Need proof that the days when shuffleboard was the most exciting thing on tap for cruisers are long gone? Look no further than the details Norwegian Cruise Line recently released in regard to Norwegian Joy, their first ship specifically built for the Chinese market. It will feature a top-deck, two-level racetrack with electric carts… hovercraft bumper cars… laser tag. And of course, Norwegian isn’t alone in seeking to constantly provide new thrills to their passengers. Carnival Vista will feature a suspended track that cruisers can navigate in pedal-powered capsules, and Royal Caribbean’s will feature the Ultimate Abyss, a 10-story dry slide — as opposed to the typical water slide — aboard Harmony of the Seas.

Where Does It Stop?

This is, of course, part of an effort to reach new — not to mention younger — cruisers. With each new build come excitement-building revelations about the special features we can expect, whether it’s robotic bartenders or new dining venues. “Everyone is working hard to differentiate themselves and really [set] themselves apart so the customer really has a choice,” Mark Conroy, a consultant and strategic adviser to Cruise Lines International Association told Seatrade Cruise News last April.

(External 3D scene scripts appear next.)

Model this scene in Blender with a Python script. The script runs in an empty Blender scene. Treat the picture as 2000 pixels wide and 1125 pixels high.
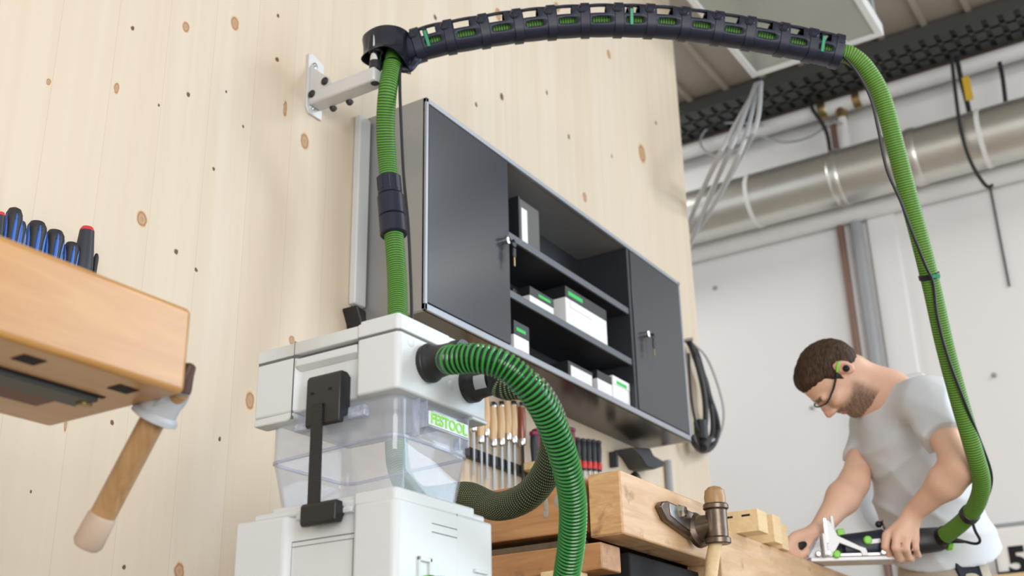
import bpy, math, random
import numpy as np
from mathutils import Vector, Matrix
random.seed(7); np.random.seed(7)
sc = bpy.context.scene; COL = sc.collection
PI = math.pi
# ---------------------------------------------------------------- camera model (calibrated from the vanishing points)
F_PX = 2303.484
YAW, PIT, ROL = math.radians(32.0471), math.radians(22.25259), math.radians(-1.29115)
_d = np.array([math.cos(PIT)*math.cos(YAW), math.cos(PIT)*math.sin(YAW), math.sin(PIT)])
_r = np.array([math.sin(YAW), -math.cos(YAW), 0.0]); _u = np.cross(_r, _d)
_c, _s = math.cos(ROL), math.sin(ROL)
RGT, UPV, FWD = _c*_r+_s*_u, -_s*_r+_c*_u, _d
CAM = np.array([0, 0, 0.40])
def _ray(x, y): return RGT*((x-1000)/F_PX) - UPV*((y-562.5)/F_PX) + FWD
def at(x, y, axis, val):                      # sight line through a photo point met with a world plane
    v = _ray(x, y); i = 'xyz'.index(axis); return CAM + v*((val-CAM[i])/v[i])
def dep(x, y, D): return CAM + _ray(x, y)*D
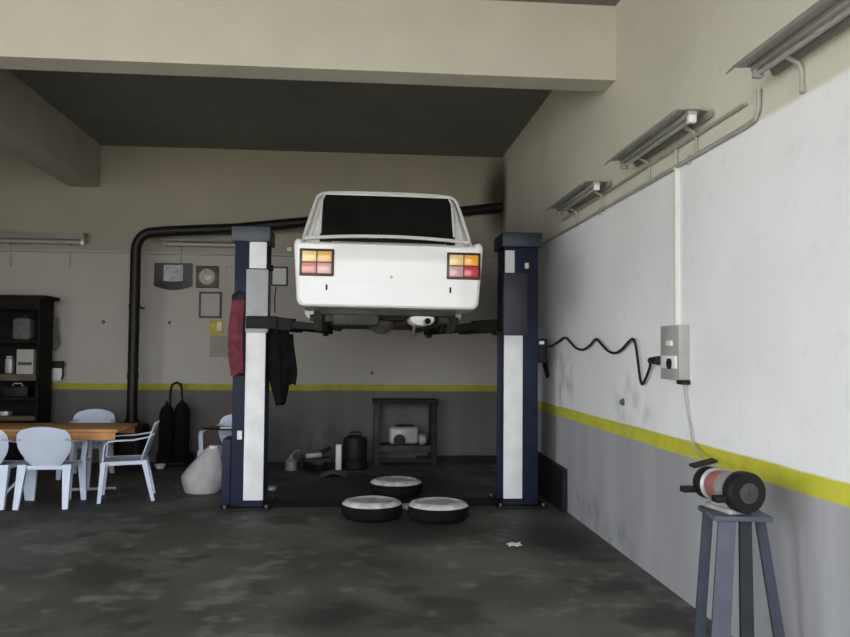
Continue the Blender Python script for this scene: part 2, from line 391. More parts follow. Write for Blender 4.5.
# underside
up_ = MB(); up_.bb(CX-.60, CX+.60, CY+.14, CY+.50, CG+.27, CG+.36, .03); up_.bb(CX-.48, CX+.48, CY+.5, CY+3.7, CG+.25, CG+.36, .02)
up_.bb(CX-.73, CX+.73, CY+1.25, CY+2.9, CG+.262, CG+.30, .01)
up_.bb(CX-.55, CX-.46, CY+.2, CY+3.6, CG+.215, CG+.28, .01); up_.bb(CX+.46, CX+.55, CY+.2, CY+3.6, CG+.215, CG+.28, .01)
up_.build('floor_pan', under_m, car)
MB().box(L(-.28, .33, .245), (.42, .34, .13), None, .04).build('fuel_tank', under_m, car)
ax = MB(); ax.cyl(L(-.62, .86, .27), L(.62, .86, .27), .038); ao = ax.build('rear_axle', grime_metal, car)
MB().lathe([(.05, -.13), (.09, -.10), (.135, -.04), (.14, .02), (.10, .09), (.05, .16)], L(-.03, .84, .265), (0, 1, 0), 24).build('differential', grime_metal, ao)
for s in (-1, 1):
    MB().lathe([(.05, -.05), (.125, -.04), (.13, .02), (.10, .04), (.035, .045), (.03, .08)], L(s*.64, .86, .27), (s, 0, 0), 28).build('brake_drum', under_m, ao)
    sp = [L(s*.45+.05*math.cos(k*.55), .86+.05*math.sin(k*.55), .30+k*.0026) for k in range(70)]
    MB().tube(sp, .008, 6).build('spring', blackm, ao)
    MB().tube([L(s*.56, .60, .20), L(s*.57, .72, .42)], .022, 10).build('damper', blackm, car)
for s in (-1, 1):
    MB().lathe([(.05, -.05), (.125, -.04), (.13, .02), (.10, .04), (.035, .045), (.03, .08)], L(s*.66, 3.3, .27), (s, 0, 0), 28).build('front_hub', under_m, car)
mf = MB(); ml = []
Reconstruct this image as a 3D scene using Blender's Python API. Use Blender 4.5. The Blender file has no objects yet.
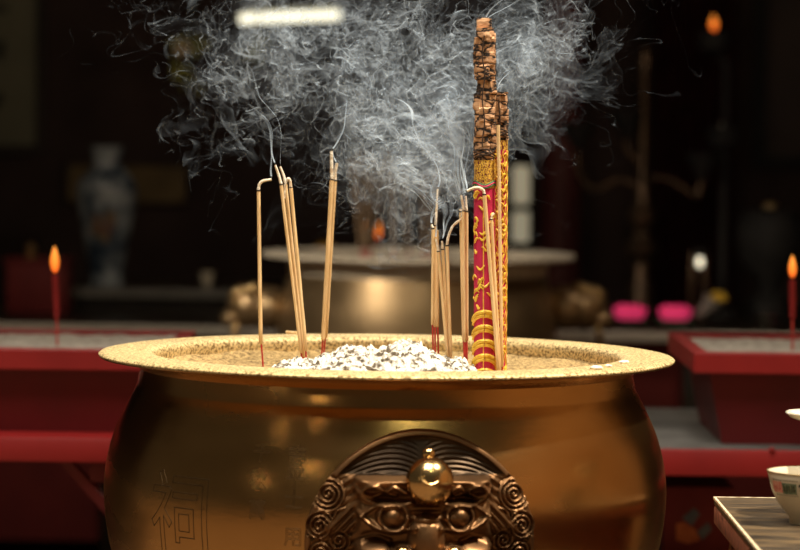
import bpy, bmesh, math, random
import numpy as np
from mathutils import Vector, Matrix, Quaternion
random.seed(7)
PI = math.pi
SC = bpy.context.scene
COL = SC.collection
# ------------------------------------------------------------------ camera
F = 3136.0                                   # focal length in pixels of the 800 px frame
CAMLOC = Vector((0.019, -4.9, 1.405))
PITCH = math.atan(149.0 / F); ROLL = math.radians(-0.75)
cam = bpy.data.cameras.new('camera'); camo = bpy.data.objects.new('camera', cam); COL.objects.link(camo)
cam.sensor_width = 36; cam.lens = 36 * F / 800; cam.clip_end = 200
camo.location = CAMLOC
RM = Matrix.Rotation(PI / 2 - PITCH, 3, 'X') @ Matrix.Rotation(-ROLL, 3, 'Z')
camo.rotation_euler = RM.to_euler()
cam.dof.use_dof = True; cam.dof.focus_distance = 4.82; cam.dof.aperture_fstop = 3.8
SC.camera = camo


def P(px, py, Y):
    """point of the plane y = Y seen at a pixel of the photograph"""
    d = RM @ Vector(((px - 400) / F, (275 - py) / F, -1.0))
    t = (Y - CAMLOC.y) / d.y
    return CAMLOC + d * t


def S(Y):                                     # pixels per metre at depth Y
    return F / (Y - CAMLOC.y)


# ------------------------------------------------------------------ materials
def nmat(name):
    m = bpy.data.materials.new(name); m.use_nodes = True
    nt = m.node_tree; return m, nt, nt.nodes['Principled BSDF']


def setp(b, **k):
    for a, v in k.items():
        b.inputs[a.replace('_', ' ')].default_value = v


def rgb(c): return (c[0], c[1], c[2], 1)


def noise_mat(name, c1, c2, scale=20, rough=0.5, metal=0.0, bump=0.0, detail=6, stretch=(1, 1, 1), lo=0.35, hi=0.65, r2=None, bscale=None, coat=0.0, bdist=0.004):
    m, nt, b = nmat(name)
    tc = nt.nodes.new('ShaderNodeTexCoord'); mp = nt.nodes.new('ShaderNodeMapping')
    mp.inputs['Scale'].default_value = stretch
    nt.links.new(tc.outputs['Object'], mp.inputs['Vector'])
    n = nt.nodes.new('ShaderNodeTexNoise'); n.inputs['Scale'].default_value = scale; n.inputs['Detail'].default_value = detail
    nt.links.new(mp.outputs['Vector'], n.inputs['Vector'])
    r = nt.nodes.new('ShaderNodeValToRGB'); r.color_ramp.elements[0].position = lo; r.color_ramp.elements[1].position = hi
    r.color_ramp.elements[0].color = rgb(c1); r.color_ramp.elements[1].color = rgb(c2)
    nt.links.new(n.outputs['Fac'], r.inputs['Fac']); nt.links.new(r.outputs['Color'], b.inputs['Base Color'])
    setp(b, Roughness=rough, Metallic=metal)
    b.inputs['Coat Weight'].default_value = coat
    if r2 is not None:
        mr = nt.nodes.new('ShaderNodeMapRange'); mr.inputs['From Min'].default_value = lo; mr.inputs['From Max'].default_value = hi
        mr.inputs['To Min'].default_value = rough; mr.inputs['To Max'].default_value = r2
        nt.links.new(n.outputs['Fac'], mr.inputs['Value']); nt.links.new(mr.outputs['Result'], b.inputs['Roughness'])
    if bump:
        nb = n
        if bscale:
            nb = nt.nodes.new('ShaderNodeTexNoise'); nb.inputs['Scale'].default_value = bscale; nb.inputs['Detail'].default_value = 4
            nt.links.new(mp.outputs['Vector'], nb.inputs['Vector'])
        bp = nt.nodes.new('ShaderNodeBump'); bp.inputs['Strength'].default_value = bump; bp.inputs['Distance'].default_value = bdist
        nt.links.new(nb.outputs['Fac'], bp.inputs['Height']); nt.links.new(bp.outputs['Normal'], b.inputs['Normal'])
    return m


def emis_mat(name, c, s, c2=None):
    m, nt, b = nmat(name)
    b.inputs['Base Color'].default_value = rgb(c); b.inputs['Emission Color'].default_value = rgb(c); b.inputs['Emission Strength'].default_value = s
    if c2:
        tc = nt.nodes.new('ShaderNodeTexCoord'); sp = nt.nodes.new('ShaderNodeSeparateXYZ'); r = nt.nodes.new('ShaderNodeValToRGB')
        r.color_ramp.elements[0].color = rgb(c2); r.color_ramp.elements[1].color = rgb(c)
        nt.links.new(tc.outputs['Generated'], sp.inputs[0]); nt.links.new(sp.outputs['Z'], r.inputs['Fac']); nt.links.new(r.outputs['Color'], b.inputs['Emission Color'])
    return m


M = {}
M['brass'] = noise_mat('burnished_brass', (0.44, 0.24, 0.085), (0.58, 0.34, 0.13), 3.0, 0.18, 1.0, 0.10, 5, (1, 1, 2.5), 0.3, 0.7, 0.31, 26, bdist=0.003)
M['rimbrass'] = noise_mat('dusty_brass_rim', (0.20, 0.12, 0.04), (0.85, 0.64, 0.31), 240, 0.5, 0.35, 0.6, 10, (1, 1, 1), 0.38, 0.55, None, 400, bdist=0.002)
M['medal'] = noise_mat('cast_bronze', (0.13, 0.064, 0.027), (0.32, 0.165, 0.07), 9, 0.40, 0.85, 0.15, 5, (1, 1, 1), 0.3, 0.7, 0.42, 90, bdist=0.001)
M['fanbronze'] = noise_mat('darker_fan_bronze', (0.030, 0.018, 0.010), (0.07, 0.042, 0.022), 14, 0.42, 0.8)
M['greytop'] = noise_mat('dusty_grey_board', (0.06, 0.055, 0.05), (0.15, 0.14, 0.13), 7, 0.6)
M['panel'] = noise_mat('brown_panel', (0.055, 0.038, 0.032), (0.075, 0.052, 0.044), 4, 0.8)
M['nose'] = noise_mat('polished_brass', (0.55, 0.33, 0.13), (0.75, 0.50, 0.22), 8, 0.2, 1.0, 0.0)
M['groove'] = noise_mat('engraved_line', (0.06, 0.035, 0.014), (0.10, 0.06, 0.025), 40, 0.5, 0.8)
M['oldbrass'] = noise_mat('dull_brass', (0.32, 0.22, 0.12), (0.44, 0.31, 0.17), 4, 0.30, 0.8, 0.1, 5, (1, 1, 2), 0.3, 0.7, 0.45, 20)
M['gilt'] = noise_mat('gilded_brass', (0.50, 0.34, 0.15), (0.72, 0.52, 0.26), 12, 0.34, 0.9, 0.1)
M['oldrim'] = noise_mat('ash_dusted_rim', (0.60, 0.53, 0.42), (0.80, 0.72, 0.60), 40, 0.6, 0.1, 0.2)
M['sand'] = noise_mat('ash_sand', (0.13, 0.08, 0.028), (0.52, 0.35, 0.145), 170, 0.95, 0, 1.0, 8, (1, 1, 1), 0.34, 0.62, None, 190, bdist=0.004)
M['ash'] = noise_mat('pale_ash', (0.11, 0.08, 0.05), (0.86, 0.80, 0.70), 75, 0.95, 0, 1.0, 8, (1, 1, 1.6), 0.40, 0.54, None, 120, bdist=0.005)
M['flake'] = noise_mat('grey_ash_flake', (0.55, 0.50, 0.42), (0.95, 0.9, 0.8), 60, 0.95)
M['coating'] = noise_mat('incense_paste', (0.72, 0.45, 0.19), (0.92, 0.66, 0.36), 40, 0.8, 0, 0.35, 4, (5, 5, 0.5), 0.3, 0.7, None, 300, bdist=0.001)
M['redstem'] = noise_mat('red_dyed_bamboo', (0.42, 0.02, 0.02), (0.62, 0.05, 0.03), 60, 0.6)
M['ashtip'] = noise_mat('curled_ash', (0.70, 0.52, 0.34), (0.95, 0.86, 0.72), 160, 0.9, 0, 0.6, 4)
M['ember'] = noise_mat('burnt_edge', (0.02, 0.012, 0.008), (0.07, 0.035, 0.02), 200, 0.9)
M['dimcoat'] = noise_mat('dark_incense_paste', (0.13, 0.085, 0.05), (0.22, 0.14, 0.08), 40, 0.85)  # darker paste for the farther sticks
M['wrap'] = noise_mat('crimson_paper', (0.46, 0.010, 0.055), (0.68, 0.025, 0.11), 60, 0.6, 0, 0.3, 5, (1, 1, 0.4))
M['gold'] = noise_mat('yellow_gold_paint', (0.80, 0.42, 0.03), (0.95, 0.68, 0.09), 150, 0.5, 0, 0.3)
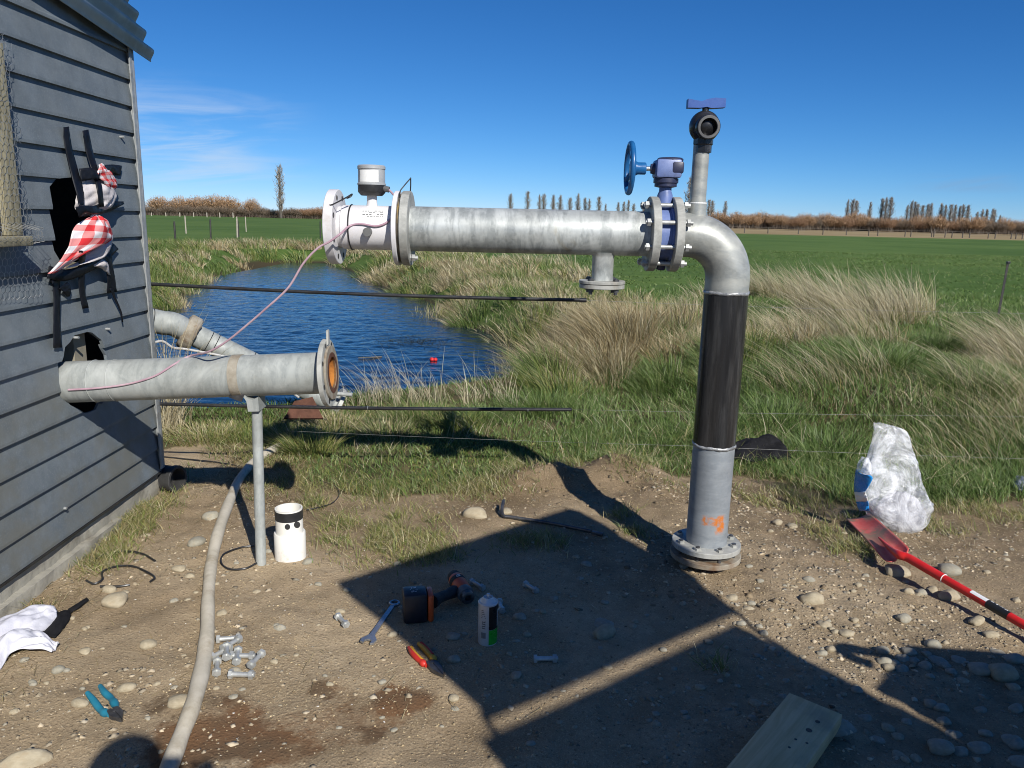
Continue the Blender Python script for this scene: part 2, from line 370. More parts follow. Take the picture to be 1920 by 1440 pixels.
worn('hose_canvas', (0.44, 0.40, 0.31), (0.58, 0.53, 0.43), 9, 0.85, 0, 0.35, 120, (0.30, 0.24, 0.155), 0.6, spec=0.2)
worn('board_grey', (0.12, 0.14, 0.15), (0.17, 0.19, 0.20), 9, 0.62, 0, 0.15, 90)
worn('concrete', (0.26, 0.245, 0.20), (0.37, 0.35, 0.29), 7, 0.95, 0, 0.9, 40, (0.17, 0.15, 0.11), 0.6)
worn('roof_steel', (0.38, 0.41, 0.39), (0.50, 0.53, 0.50), 5, 0.55, 0.05, 0.05, 60, (0.30, 0.32, 0.29), 0.4)
worn('trim_steel', (0.27, 0.285, 0.28), (0.42, 0.43, 0.42), 18, 0.5, 0.3, 0.1, 60, (0.16, 0.15, 0.13), 0.4)
worn('interior_timber', (0.22, 0.20, 0.15), (0.30, 0.27, 0.20), 9, 0.9, 0, 0.2, 40)
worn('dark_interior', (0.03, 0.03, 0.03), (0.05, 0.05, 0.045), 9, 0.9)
worn('wire_steel', (0.34, 0.35, 0.35), (0.46, 0.46, 0.45), 40, 0.45, 0.5, 0.02)
worn('fence_wire_steel', (0.20, 0.21, 0.20), (0.30, 0.30, 0.29), 40, 0.5, 0.4, 0.02)
worn('white_cotton', (0.50, 0.50, 0.56), (0.62, 0.62, 0.67), 8, 0.9, 0, 0.3, 160)
worn('grey_lining', (0.50, 0.46, 0.45), (0.62, 0.58, 0.57), 8, 0.9, 0, 0.3, 160)
worn('red_float', (0.5, 0.02, 0.02), (0.6, 0.03, 0.03), 9, 0.4)
worn('orange_plastic', (0.45, 0.065, 0.012), (0.55, 0.09, 0.02), 14, 0.4, 0, 0.05, 60)
worn('battery_dark', (0.006, 0.008, 0.014), (0.015, 0.019, 0.03), 14, 0.42, 0, 0.1, 60)
worn('grip_black', (0.012, 0.012, 0.013), (0.03, 0.03, 0.03), 14, 0.7, 0, 0.4, 160)
worn('grey_plastic', (0.08, 0.08, 0.08), (0.14, 0.14, 0.135), 14, 0.5)
worn('teal_grip', (0.012, 0.15, 0.23), (0.02, 0.20, 0.29), 14, 0.5, 0, 0.1, 60, (0.04, 0.10, 0.12), 0.2)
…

But are cruise lines so focused on coming out with the newest, biggest, most exciting feature that other things are being pushed aside? For example, as ships have gotten bigger, the space allocated to pools has remained essentially the same. This means that more and more people are trying to fit into and around the same space that wasn’t particularly well-suited to even the smaller groups of people looking to use them in the past. It’s one of the reasons that “chair hogs” and “crowded pools” tend to top the list of things cruisers regularly complain about.

Something For Everyone 

The good news is that as new ships enter the market, cruisers are left with an ever-expanding range of choices. For those who aren’t interested in the latest this or most exciting that, there are older ships offering more traditional amenities. If Norwegian Breakaway — complete with its ice bar and free-fall water slides — isn’t to your liking, the smaller, more intimate Norwegian Gem happens to sail from the berth next to it. Does the size of Carnival Vista put you off? Then smaller ships in the fleet, like the Fantasy or Ecstasy, might be more to your comfort level.

One thing seems certain: The trend of bigger ships with more attention-grabbing features is unlikely to stop any time soon!

Are innovative features important to you when it comes to deciding which ship to sail on?